[BEGIN]

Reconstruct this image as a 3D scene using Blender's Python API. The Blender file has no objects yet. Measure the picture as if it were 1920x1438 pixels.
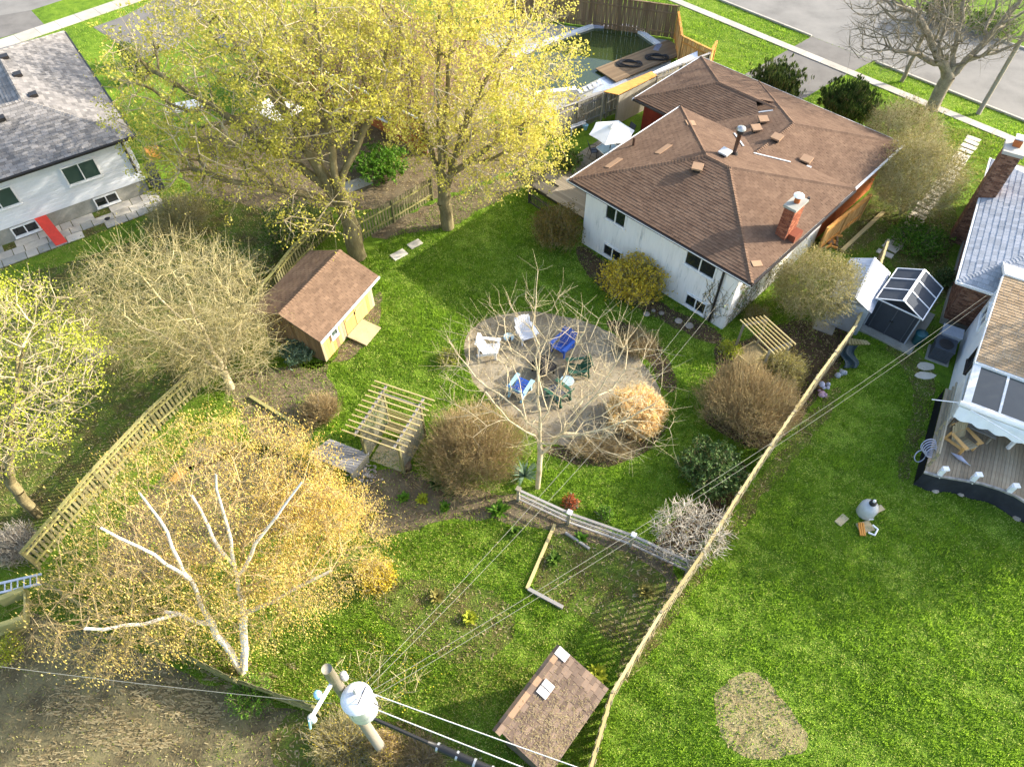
import bpy, bmesh, math, random
import numpy as np
from mathutils import Vector, Matrix
rng = np.random.default_rng(7)
random.seed(7)
R = math.radians
scene = bpy.context.scene
C = scene.collection

# ---------------------------------------------------------------- camera, sky, sun, exposure
CAM_H = 26.0
PITCH = R(52)
FPX = 1330.0                      # focal length in pixels of the 1920 px wide photograph
cam_d = bpy.data.cameras.new('camera')
cam = bpy.data.objects.new('camera', cam_d)
C.objects.link(cam)
cam.location = (0, 0, CAM_H)
cam.rotation_euler = (R(90) - PITCH, 0, 0)
cam_d.sensor_width = 36.0
cam_d.lens = 36.0 * FPX / 1920.0
cam_d.clip_end = 2000
scene.camera = cam

SUN_AZ, SUN_EL = R(14.5), R(23)    # measured from +X towards +Y
world = bpy.data.worlds.new('World')
scene.world = world
world.use_nodes = True
wn = world.node_tree.nodes
wl = world.node_tree.links
sky = wn.new('ShaderNodeTexSky')
sky.sky_type = 'NISHITA'
sky.sun_disc = False
sky.sun_elevation = SUN_EL
sky.sun_rotation = R(90) - SUN_AZ
sky.air_density = 1.0
sky.dust_density = 2.5
sky.ozone_density = 0.6
wl.new(sky.outputs[0], wn['Background'].inputs[0])
wn['Background'].inputs[1].default_value = 0.15
sun_d = bpy.data.lights.new('sun', 'SUN')
sun_d.energy = 3.25
sun_d.angle = R(0.6)
sun_d.color = (1.0, 0.92, 0.80)
sun = bpy.data.objects.new('sun', sun_d)
C.objects.link(sun)
sv = Vector((math.cos(SUN_EL) * math.cos(SUN_AZ), math.cos(SUN_EL) * math.sin(SUN_AZ), math.sin(SUN_EL)))
sun.rotation_euler = sv.to_track_quat('Z', 'Y').to_euler()
sun.location = (60, 15, 40)
scene.view_settings.view_transform = 'Standard'
scene.view_settings.look = 'None'
scene.view_settings.exposure = 1.72
scene.view_settings.gamma = 1.0
scene.view_settings.use_curve_mapping = False
try:
    scene.cycles.max_bounces = 6
    scene.cycles.transparent_max_bounces = 6
    scene.cycles.use_adaptive_sampling = True
except Exception:
    pass

# ---------------------------------------------------------------- survey helper: where a sight line of the photo meets height z
def G(x, y, z=0.0):
    dx = (x - 960) / FPX
    dv = (719 - y) / FPX
    d = (dx, math.cos(PITCH) + math.sin(PITCH) * dv, -math.sin(PITCH) + math.cos(PITCH) * dv)
    t = (z - CAM_H) / d[2]
    return Vector((d[0] * t, d[1] * t, z))
def mpp(p):                       # metres per photo pixel at a point
    return ((p[1]) * math.cos(PITCH) + (p[2] - CAM_H) * -math.sin(PITCH)) / FPX

# ---------------------------------------------------------------- materials
MATS = {}
def nodes_of(name):
    m = bpy.data.materials.new(name)
    m.use_nodes = True
    nt = m.node_tree
    return m, nt, nt.nodes['Principled BSDF']
def lin(c):
    return tuple(((v / 255) / 12.92 if v / 255 <= 0.04045 else ((v / 255 + 0.055) / 1.055) ** 2.4) for v in c) + (1.0,)
def ramp(nt, fac, cols, pos=None):
    r = nt.nodes.new('ShaderNodeValToRGB')
    els = r.color_ramp.elements
    n = len(cols)
    while len(els) < n:
        els.new(0.5)
    for i, c in enumerate(cols):
        els[i].position = pos[i] if pos else i / (n - 1)
        els[i].color = c if len(c) == 4 else tuple(c) + (1.0,)
    nt.links.new(fac, r.inputs[0])
    return r.outputs[0]
def math_n(nt, op, a, b=None):
    n = nt.nodes.new('ShaderNodeMath')
    n.operation = op
    for i, v in enumerate((a, b)):
        if v is None: continue
        if isinstance(v, (int, float)): n.inputs[i].default_value = v
        else: nt.links.new(v, n.inputs[i])
    return n.outputs[0]
def coords(nt, kind='pos', scale=(1, 1, 1)):
    if kind == 'pos':
        s = nt.nodes.new('ShaderNodeNewGeometry').outputs['Position']
    else:
        s = nt.nodes.new('ShaderNodeTexCoord').outputs['Object']
    mp = nt.nodes.new('ShaderNodeMapping')
    mp.inputs['Scale'].default_value = scale
    nt.links.new(s, mp.inputs[0])
    return mp.outputs[0]
def noise(nt, vec, scale, detail=4, rough=0.6):
    n = nt.nodes.new('ShaderNodeTexNoise')
    n.inputs['Scale'].default_value = scale
    n.inputs['Detail'].default_value = detail
    n.inputs['Roughness'].default_value = rough
    nt.links.new(vec, n.inputs['Vector'])
    return n.outputs[0]
def stretch(nt, v, lo, hi):
    m = nt.nodes.new('ShaderNodeMapRange')
    m.inputs[1].default_value = lo; m.inputs[2].default_value = hi
    nt.links.new(v, m.inputs[0])
    return m.outputs[0]
def bump(nt, bs, h, strength, dist=0.02):
    b = nt.nodes.new('ShaderNodeBump')
    b.inputs['Strength'].default_value = strength
    b.inputs['Distance'].default_value = dist
    nt.links.new(h, b.inputs['Height'])
    nt.links.new(b.outputs[0], bs.inputs['Normal'])
def rnd_of(nt):
    """per-piece random number: face attribute plus object random"""
    a = nt.nodes.new('ShaderNodeAttribute'); a.attribute_name = 'rnd'
    o = nt.nodes.new('ShaderNodeObjectInfo')
    return math_n(nt, 'FRACT', math_n(nt, 'ADD', a.outputs['Fac'], o.outputs['Random']))
def surf(name, cols, scale=3.0, rough=0.85, bmp=0.0, fine=None, metal=0.0, piece=0.0, kind='pos', stretchv=(1, 1, 1), spec=0.3, detail=5, bd=0.02):
    """cols: list of sRGB triples run through noise; piece: weight of per-piece variation"""
    m, nt, bs = nodes_of(name)
    v = coords(nt, kind, stretchv)
    f = stretch(nt, noise(nt, v, scale, detail), 0.28, 0.72)
    if fine:
        f2 = stretch(nt, noise(nt, v, fine, 3), 0.25, 0.75)
        f = math_n(nt, 'ADD', math_n(nt, 'MULTIPLY', f, 0.6), math_n(nt, 'MULTIPLY', f2, 0.4))
    if piece:
        r = rnd_of(nt)
        f = math_n(nt, 'ADD', math_n(nt, 'MULTIPLY', f, 1 - piece), math_n(nt, 'MULTIPLY', r, piece))
    col = ramp(nt, f, [lin(c) for c in cols])
    nt.links.new(col, bs.inputs['Base Color'])
    bs.inputs['Roughness'].default_value = rough
    bs.inputs['Metallic'].default_value = metal
    bs.inputs['Specular IOR Level'].default_value = spec
    if bmp:
        bump(nt, bs, f, bmp, bd)
    MATS[name] = m
    return m
def leafmat(name, cols, trans=0.35, rough=0.6):
    m, nt, bs = nodes_of(name)
    r = rnd_of(nt)
    col = ramp(nt, r, [lin(c) for c in cols])
    nt.links.new(col, bs.inputs['Base Color'])
    bs.inputs['Roughness'].default_value = rough
    bs.inputs['Specular IOR Level'].default_value = 0.2
    if trans:
        t = nt.nodes.new('ShaderNodeBsdfTranslucent')
        nt.links.new(col, t.inputs[0])
        mx = nt.nodes.new('ShaderNodeMixShader')
        mx.inputs[0].default_value = trans
        nt.links.new(bs.outputs[0], mx.inputs[1]); nt.links.new(t.outputs[0], mx.inputs[2])
        nt.links.new(mx.outputs[0], nt.nodes['Material Output'].inputs[0])
    MATS[name] = m
    return m
def plain(name, c, rough=0.6, metal=0.0, spec=0.4):
    return surf(name, [tuple(int(v * 0.88) for v in c), c, tuple(min(255, int(v * 1.06)) for v in c)], 5.0, rough, 0.0, fine=40, metal=metal, spec=spec)

# ground -------------------------------------------------------
def grass_ground():
    m, nt, bs = nodes_of('grass_ground')
    v = coords(nt)
    big = stretch(nt, noise(nt, v, 0.22, 3), 0.3, 0.7)
    mid = stretch(nt, noise(nt, v, 1.7, 5), 0.3, 0.7)
    fin = stretch(nt, noise(nt, v, 22.0, 4), 0.3, 0.7)
    f = math_n(nt, 'ADD', math_n(nt, 'MULTIPLY', big, 0.3), math_n(nt, 'ADD', math_n(nt, 'MULTIPLY', mid, 0.35), math_n(nt, 'MULTIPLY', fin, 0.35)))
    col = ramp(nt, f, [lin((58, 76, 26)), lin((90, 120, 34)), lin((114, 142, 42)), lin((146, 150, 76))], [0.15, 0.42, 0.65, 0.95])
    nt.links.new(col, bs.inputs['Base Color'])
    bs.inputs['Roughness'].default_value = 0.9
    bs.inputs['Specular IOR Level'].default_value = 0.1
    bump(nt, bs, math_n(nt, 'ADD', fin, mid), 0.6, 0.05)
    MATS['grass_ground'] = m
grass_ground()
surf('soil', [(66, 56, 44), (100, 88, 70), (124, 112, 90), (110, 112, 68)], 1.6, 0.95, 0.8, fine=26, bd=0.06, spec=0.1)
surf('soil_dark', [(52, 43, 34), (84, 70, 54), (112, 96, 74)], 2.2, 0.95, 0.8, fine=24, bd=0.05, spec=0.1)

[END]

### Problem to solve
List all lines holding the string "pixels".

### Result below
Reconstruct this image as a 3D scene using Blender's Python API. The Blender file has no objects yet. Measure the picture as if it were 1920x1438 pixels.
FPX = 1330.0                      # focal length in pixels of the 1920 px wide photograph